While not Catholic and not in the habit of reading papal communiqués, I find Pope Francis’ message particularly relevant to everyday life in the digital age.

From a prominent public figure, this is a refreshing perspective on the digital world’s merits. One doesn’t need to look far for diatribes on how the digital is ruining everything. Bill Keller, former New York Times executive editor, once suggested social media might not even be social. His argument was more based in the ignorance of technology than actual experience.

Similarly, Sherry Turkle, a Massachusetts Institute of Technology professor and digital advocate-turned-detractor, wrote in 2012 that technology forces us to sacrifice “conversation for mere connection.”

These types of perspectives are specious and pedantic. Such perspectives don’t encourage thoughtful critique or commentary, instead providing fabulous one-liners that will find life on the very they media deplore. As such, locating positivity on how humans engage in the digital world is vexing. The digital age has changed how we interact — just like every technological age before it.

Still, we shouldn’t lose our humanity because the spaces in which we interrelate have expanded and become increasingly complex. It’s too easy to blame technology for our personal shortcomings. Instead, we must remember what is at the root of our technological rendezvous: human connection.

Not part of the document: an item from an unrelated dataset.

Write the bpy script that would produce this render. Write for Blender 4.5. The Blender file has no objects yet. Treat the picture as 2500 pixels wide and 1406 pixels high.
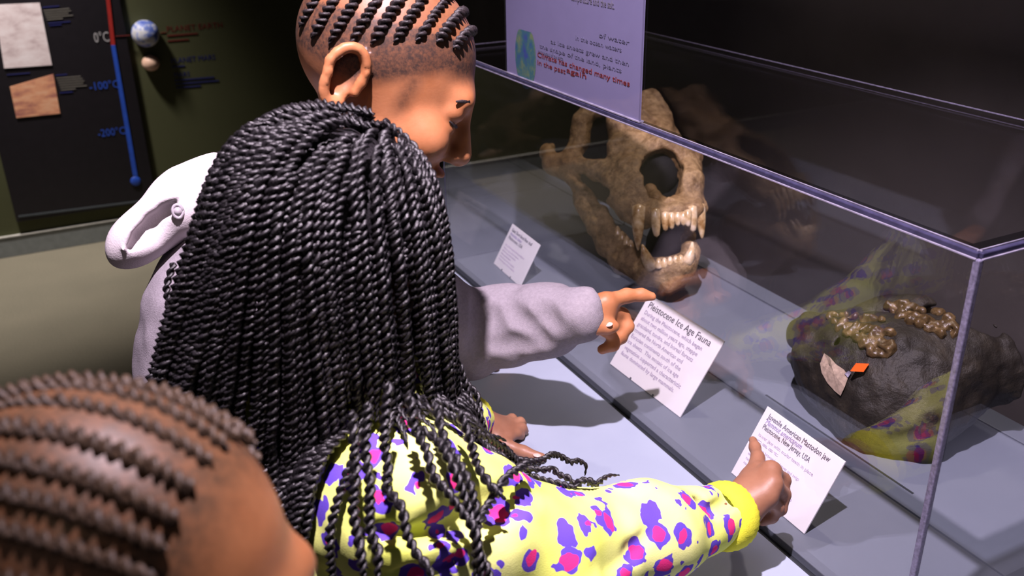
import bpy, bmesh, math, random
import numpy as np
import openvdb
from mathutils import Vector, Matrix
random.seed(7); rng = np.random.default_rng(7)
S = bpy.context.scene

# ------------------------------------------------------------------ camera, world, lights, exposure
FPX = 2256.155
CAM = np.array([-0.76949, -0.53295, 1.59218])
RW = np.array([[0.89172892, -0.19906272, 0.40644012], [-0.45227012, -0.35928338, 0.81631317], [-0.01647034, -0.91175078, -0.4104135]])
cd = bpy.data.cameras.new('camera'); cam = bpy.data.objects.new('camera', cd); S.collection.objects.link(cam); S.camera = cam
cd.sensor_width = 36.0; cd.lens = FPX / 2500 * 36.0; cd.clip_start = 0.02
cam.matrix_world = Matrix([[RW[0][0], -RW[0][1], -RW[0][2], CAM[0]], [RW[1][0], -RW[1][1], -RW[1][2], CAM[1]], [RW[2][0], -RW[2][1], -RW[2][2], CAM[2]], [0, 0, 0, 1]])
cd.dof.use_dof = True; cd.dof.focus_distance = 1.2; cd.dof.aperture_fstop = 6.5
S.view_settings.view_transform = 'Standard'; S.view_settings.look = 'None'; S.view_settings.gamma = 1.0
S.view_settings.use_curve_mapping = False; S.view_settings.exposure = 0.0
S.cycles.transparent_max_bounces = 24
W = bpy.data.worlds.new('dim_gallery'); S.world = W; W.use_nodes = True
W.node_tree.nodes['Background'].inputs[0].default_value = (0.30, 0.27, 0.33, 1); W.node_tree.nodes['Background'].inputs[1].default_value = 0.24

def lamp(name, kind, loc, target, energy, color, size=0.05, angle=60, blend=0.5):
    l = bpy.data.lights.new(name, kind); o = bpy.data.objects.new(name, l); S.collection.objects.link(o)
    l.energy = energy; l.color = color; o.location = loc
    if kind == 'AREA': l.size = size
    else: l.shadow_soft_size = size
    if kind == 'SPOT': l.spot_size = math.radians(angle); l.spot_blend = blend
    o.rotation_euler = (Vector(target) - Vector(loc)).to_track_quat('-Z', 'Y').to_euler(); return o
lamp('case_spotlight', 'SPOT', (-0.60, -0.12, 2.72), (-0.14, 0.42, 0.8), 425, (1.0, 0.83, 0.98), 0.018, 64, 0.55)
lamp('rear_spotlight', 'SPOT', (0.75, 0.9, 2.72), (0.25, 1.0, 0.85), 55, (1.0, 0.83, 0.70), 0.03, 62, 0.6)
lamp('wall_washer', 'SPOT', (-1.05, 3.5, 2.85), (-1.1, 4.05, 0.6), 430, (1.0, 0.92, 0.86), 0.12, 68, 1.0)
lamp('visitor_spotlight', 'SPOT', (-1.7, -1.1, 2.7), (-0.8, 0.1, 1.3), 10, (1.0, 0.74, 0.5), 0.12, 50, 0.7)

# ------------------------------------------------------------------ small helpers
def at(px, py, d):      # point seen at pixel (px, py) at depth d metres
    return CAM + RW @ (np.array([px - 1250.0, py - 703.0, FPX]) * (d / FPX))
def onplane(px, py, ax, v):
    r = RW @ np.array([px - 1250.0, py - 703.0, FPX]); return CAM + r * ((v - CAM[ax]) / r[ax])
def PX(px, py, x): return onplane(px, py, 0, x)
def PZ(px, py, z): return onplane(px, py, 2, z)
def unit(v): v = np.asarray(v, float); return v / np.linalg.norm(v)
def camv(x, y, z): return unit(RW @ np.array([x, y, z], float))

_lat = np.random.default_rng(3).random((8, 32, 32, 32)).astype(np.float32) * 2 - 1
def vnoise(x, y, z, f, seed=0):
    L = _lat[seed % 8]
    x, y, z = np.broadcast_arrays(np.asarray(x, np.float32) * f + 100.3, np.asarray(y, np.float32) * f + 100.7, np.asarray(z, np.float32) * f + 101.1)
    xi, yi, zi = np.floor(x).astype(int), np.floor(y).astype(int), np.floor(z).astype(int)
    u, v, w = x - xi, y - yi, z - zi
    u = u*u*(3-2*u); v = v*v*(3-2*v); w = w*w*(3-2*w)
    g = lambda a, b, c: L[(xi+a) % 32, (yi+b) % 32, (zi+c) % 32]
    return ((g(0,0,0)*(1-u)+g(1,0,0)*u)*(1-v)+(g(0,1,0)*(1-u)+g(1,1,0)*u)*v)*(1-w)+((g(0,0,1)*(1-u)+g(1,0,1)*u)*(1-v)+(g(0,1,1)*(1-u)+g(1,1,1)*u)*v)*w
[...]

Francis isn’t the only public figure to suggest this understanding. One of Twitter’s most popular timelines belongs to the Dalai Lama.

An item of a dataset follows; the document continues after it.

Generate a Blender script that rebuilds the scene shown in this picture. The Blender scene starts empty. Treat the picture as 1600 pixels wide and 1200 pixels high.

According to a tweet from Twitter co-founder Evan Williams, he pitched Twitter to the Dalai Lama, who apparently laughed at the idea. That was in 2010. The Dalai Lama is one of the most popular public figures on Twitter with more than 8 million followers.

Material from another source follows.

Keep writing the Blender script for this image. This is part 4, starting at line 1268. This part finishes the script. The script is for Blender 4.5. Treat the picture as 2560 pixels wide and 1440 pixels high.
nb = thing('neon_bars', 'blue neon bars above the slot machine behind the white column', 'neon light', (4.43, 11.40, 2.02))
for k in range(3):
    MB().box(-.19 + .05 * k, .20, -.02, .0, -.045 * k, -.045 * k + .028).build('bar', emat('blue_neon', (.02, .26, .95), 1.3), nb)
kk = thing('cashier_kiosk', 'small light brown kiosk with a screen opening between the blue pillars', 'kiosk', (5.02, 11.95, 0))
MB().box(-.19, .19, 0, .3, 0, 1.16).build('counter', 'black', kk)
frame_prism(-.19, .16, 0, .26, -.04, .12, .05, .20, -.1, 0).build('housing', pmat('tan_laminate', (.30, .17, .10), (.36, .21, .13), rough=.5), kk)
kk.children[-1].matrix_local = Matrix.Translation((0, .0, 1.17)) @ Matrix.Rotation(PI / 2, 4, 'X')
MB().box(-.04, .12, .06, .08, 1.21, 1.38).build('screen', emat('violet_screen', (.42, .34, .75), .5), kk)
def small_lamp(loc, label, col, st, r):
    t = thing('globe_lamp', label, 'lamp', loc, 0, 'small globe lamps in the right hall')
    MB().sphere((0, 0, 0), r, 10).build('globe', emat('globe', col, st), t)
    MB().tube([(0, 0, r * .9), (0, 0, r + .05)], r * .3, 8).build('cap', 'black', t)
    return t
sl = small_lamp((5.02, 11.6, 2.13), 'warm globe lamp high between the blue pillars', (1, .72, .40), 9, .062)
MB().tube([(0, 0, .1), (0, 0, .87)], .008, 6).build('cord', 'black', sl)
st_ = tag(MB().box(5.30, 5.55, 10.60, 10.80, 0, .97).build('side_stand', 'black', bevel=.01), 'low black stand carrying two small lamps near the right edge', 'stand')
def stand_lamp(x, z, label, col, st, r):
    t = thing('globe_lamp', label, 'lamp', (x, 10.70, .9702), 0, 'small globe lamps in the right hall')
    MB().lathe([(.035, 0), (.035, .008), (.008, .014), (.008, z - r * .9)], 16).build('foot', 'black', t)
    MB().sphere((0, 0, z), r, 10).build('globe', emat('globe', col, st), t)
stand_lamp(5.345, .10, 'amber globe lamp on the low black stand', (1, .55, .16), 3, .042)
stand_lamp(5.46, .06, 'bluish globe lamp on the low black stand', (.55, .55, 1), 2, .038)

At the end of last year, he offered some sound advice on the use of technology to augment our lives: “It’s harmful to employ technology fired by anger and hatred. It can only be beneficial if we’re motivated to seek the welfare of all beings.”

Like Francis’ message, spirituality influences the Dalai Lama’s words. If we accept these spiritual leaders’ messages, we can understand what it means to be human.

The way humans use technology makes us unique. Certainly, it’s not the only aspect that makes us human, however, our ability to construct and employ technology has supported our rise as the dominant species on the planet. Despite our planetary prominence, our humanness doesn’t mean we always possess humanity.

As computer-mediated communication research has frequently shown, the digital world isn’t always a pleasant place. People can be cruel to other people, and thanks to recent technological innovations, this cruelty becomes even easier and more detached. Users often forget that when they communicate with other users through a digital device, those other users are human.

It’s revitalizing to experience a bit of Internet optimism. Even though recent events, like the Target security breach and National Security Agency scandal, provide us with fodder for condemnation, we shouldn’t forget that the digital age could still be one of humanity.

What if we engaged with each other online in the same way we do face to face? What if we showed the same empathy in digital spaces as in other spaces?

Our guiding belief should always be that those we communicate with don’t mean us harm. It’s possible that our message could be misunderstood. This is the nature of technology: It complicates our relationships and forces us to labor harder to be understood.

Long before the digital world we know today, “The Little Prince” author Antoine de Saint-Exupéry wrote, “The machine does not isolate man from the great problems of nature but plunges him more deeply into them.” Knowing this, perhaps we can remember our humanity as we are further plunged into the madness of the digital world.